Globalisierung mal anders herum: "Um dem schlechten Qualitätsimage der Chinaware zu entgehen, wollen jetzt also auch chinesische Unternehmen die Einzelteile für ihre Produkte nach Europa importieren, hier zusammenbauen - und dann auch wieder nach China zurück exportieren." (Quelle) - Spanien als verlängerte Werkbank der Chinesen. Wenn uns das vor 10 Jahren jemand erzählt hätte. Andererseits ein schönes Beispiel dafür, wie auch der chinesische Verbraucher für dumm verkauft wird bzw. werden soll. Das haut voll in meine Kerbe. Die "kleinen Leute" haben eben international mehr miteinander gemeinsam, als mit ihren nationalen Eliten. Frei nach Marx: "Verbraucher aller Länder, vereinigt euch!" Und es steckt noch die Aussage drin, dass die Chinesen für die nächsten 20-30 Jahre an einen bezahlbaren Transport hin und zurück um die halbe Welt glauben. Erdöl ist also morgen auch noch da. Ebenso erhöht sich damit das Interesse der chinesischen Wirtschaftslobby an einer Zusammenarbeit Europa-China weiter. Das schafft im Falle eines Falles Verbündete gegen Pekinger Hardliner.

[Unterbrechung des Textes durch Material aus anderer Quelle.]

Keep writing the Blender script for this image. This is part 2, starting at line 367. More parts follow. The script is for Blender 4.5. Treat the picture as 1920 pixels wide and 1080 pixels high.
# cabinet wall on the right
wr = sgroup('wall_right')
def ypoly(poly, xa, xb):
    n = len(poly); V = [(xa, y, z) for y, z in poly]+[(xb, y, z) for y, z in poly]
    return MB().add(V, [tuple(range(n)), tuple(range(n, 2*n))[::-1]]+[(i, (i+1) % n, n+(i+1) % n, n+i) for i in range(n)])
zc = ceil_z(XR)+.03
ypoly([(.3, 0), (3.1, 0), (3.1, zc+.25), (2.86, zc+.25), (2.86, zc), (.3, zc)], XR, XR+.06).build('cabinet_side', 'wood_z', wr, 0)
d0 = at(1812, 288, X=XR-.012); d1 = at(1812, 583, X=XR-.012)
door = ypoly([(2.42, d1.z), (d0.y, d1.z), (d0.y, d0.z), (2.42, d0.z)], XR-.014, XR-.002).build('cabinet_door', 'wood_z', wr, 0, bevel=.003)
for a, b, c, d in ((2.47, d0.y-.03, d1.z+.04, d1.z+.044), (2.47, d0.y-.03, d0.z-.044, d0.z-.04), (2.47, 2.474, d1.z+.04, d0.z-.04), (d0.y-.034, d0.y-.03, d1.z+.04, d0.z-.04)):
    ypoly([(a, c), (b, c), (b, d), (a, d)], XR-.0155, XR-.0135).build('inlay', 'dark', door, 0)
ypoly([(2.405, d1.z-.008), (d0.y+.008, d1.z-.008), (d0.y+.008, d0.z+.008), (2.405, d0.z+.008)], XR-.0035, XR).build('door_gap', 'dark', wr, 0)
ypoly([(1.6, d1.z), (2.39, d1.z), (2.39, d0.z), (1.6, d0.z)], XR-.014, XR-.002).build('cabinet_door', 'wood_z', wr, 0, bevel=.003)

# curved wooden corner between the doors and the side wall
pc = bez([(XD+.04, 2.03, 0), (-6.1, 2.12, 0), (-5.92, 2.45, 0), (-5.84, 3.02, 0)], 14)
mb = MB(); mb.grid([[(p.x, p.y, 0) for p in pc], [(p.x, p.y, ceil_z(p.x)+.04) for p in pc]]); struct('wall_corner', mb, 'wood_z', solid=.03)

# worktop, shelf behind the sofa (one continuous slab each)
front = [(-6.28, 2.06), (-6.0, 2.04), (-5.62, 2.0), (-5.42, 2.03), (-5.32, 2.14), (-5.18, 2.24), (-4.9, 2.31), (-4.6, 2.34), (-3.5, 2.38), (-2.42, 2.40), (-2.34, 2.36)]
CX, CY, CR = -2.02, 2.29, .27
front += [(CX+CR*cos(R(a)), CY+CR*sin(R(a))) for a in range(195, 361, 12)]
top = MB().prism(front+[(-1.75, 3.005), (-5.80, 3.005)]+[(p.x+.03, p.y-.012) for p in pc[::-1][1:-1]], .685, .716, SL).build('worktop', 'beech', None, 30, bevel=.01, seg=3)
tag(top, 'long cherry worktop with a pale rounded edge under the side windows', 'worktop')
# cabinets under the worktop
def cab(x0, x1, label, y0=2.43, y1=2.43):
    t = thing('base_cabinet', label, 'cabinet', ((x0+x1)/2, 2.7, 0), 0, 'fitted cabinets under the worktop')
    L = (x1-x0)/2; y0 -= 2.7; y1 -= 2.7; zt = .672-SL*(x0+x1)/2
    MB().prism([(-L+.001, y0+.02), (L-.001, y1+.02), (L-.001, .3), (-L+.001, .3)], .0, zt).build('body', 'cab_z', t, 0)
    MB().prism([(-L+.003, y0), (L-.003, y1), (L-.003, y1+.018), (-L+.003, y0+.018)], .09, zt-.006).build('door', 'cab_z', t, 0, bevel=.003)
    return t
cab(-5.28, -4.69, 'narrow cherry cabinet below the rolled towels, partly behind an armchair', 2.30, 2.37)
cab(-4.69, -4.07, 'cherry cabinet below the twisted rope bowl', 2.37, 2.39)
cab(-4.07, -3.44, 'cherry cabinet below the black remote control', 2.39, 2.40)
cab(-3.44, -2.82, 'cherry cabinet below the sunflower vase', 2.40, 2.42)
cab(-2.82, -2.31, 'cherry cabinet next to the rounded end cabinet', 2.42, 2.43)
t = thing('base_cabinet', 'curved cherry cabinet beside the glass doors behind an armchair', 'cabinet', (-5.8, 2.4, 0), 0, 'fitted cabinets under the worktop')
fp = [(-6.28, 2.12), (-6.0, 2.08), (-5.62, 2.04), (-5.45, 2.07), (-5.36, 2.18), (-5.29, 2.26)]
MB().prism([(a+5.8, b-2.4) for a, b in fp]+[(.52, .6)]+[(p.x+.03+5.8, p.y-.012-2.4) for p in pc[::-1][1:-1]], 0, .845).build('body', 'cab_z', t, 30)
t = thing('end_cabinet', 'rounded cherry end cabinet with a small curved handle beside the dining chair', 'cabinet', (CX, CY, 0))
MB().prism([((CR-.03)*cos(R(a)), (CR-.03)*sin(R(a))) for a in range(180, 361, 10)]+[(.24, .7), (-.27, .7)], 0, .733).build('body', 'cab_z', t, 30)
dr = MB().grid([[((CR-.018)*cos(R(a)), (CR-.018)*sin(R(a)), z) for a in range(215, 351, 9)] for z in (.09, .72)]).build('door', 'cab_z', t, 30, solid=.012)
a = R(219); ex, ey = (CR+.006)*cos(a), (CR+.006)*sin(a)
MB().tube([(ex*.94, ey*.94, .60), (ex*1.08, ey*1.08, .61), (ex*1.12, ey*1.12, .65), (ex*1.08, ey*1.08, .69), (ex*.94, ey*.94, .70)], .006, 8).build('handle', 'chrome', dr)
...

Im Morgeninterview legt der Moderator zum Schluß ein ausgelutschtes Bonbon hin, auf dem Frau Aigner auch artig herum nuckelt: ob denn der Verbraucher nicht selbst schuld sei, wenn er immer nur den billigsten Kram kaufe. Nein, ist er natürlich (!) nicht. Den Preiskampf haben die Supermärkte in den 1980ern in Schwung versetzt und bewerben ihre Produkte seitdem vorrangig über den Preis und nicht über die Produkteigenschaften, geben also dem Verbraucher nur dieses eine Entscheidungskriterium an die Hand. Abgesehen davon, dass der Kauf dieses $Irgendeinproduktname jung & sexy macht. ;) Aber das nur nebenbei. Mit dem Verkauf eines Produktes sichert der Verkäufer/Produzent nämlich gewisse Produkteigenschaften, insbesondere die Einhaltung aller gesetzlichen Vorschriften und Grenzwerte etc. zu. Diese Dinge können dann für den Kunden als ohne besondere Erwähnung zugesichert gelten. Wenn der Produzent diese Eigenschaften nicht einhalten kann zu diesem niedrigen Preis, dann muß er eben den Preis erhöhen. Was ist das für eine Argumentation, dass der Kunde am Preis mehr erkennen können soll, als alle Gewerbeaufsichtsbeamten zusammen? - Ach so, und außerdem verkauft man als echter Fiesling sein billiges Produkt nicht billig, sondern knapp unter dem Marktniveau und kassiert so eine hohe Marge. Nicht zu vergessen, dass Landwirtschafts- und Verbraucherministerium sowieso aus Interessenskonflikten heraus getrennt gehören. Zudem dürfen die Produzenten noch viel zu viel Wissenswertes unter dem Mäntelchen des Geschäftsgeheimnisses dem Kunden vorenthalten. Was eigentlich nicht der reinen Lehre der Marktwirtschaft entspricht.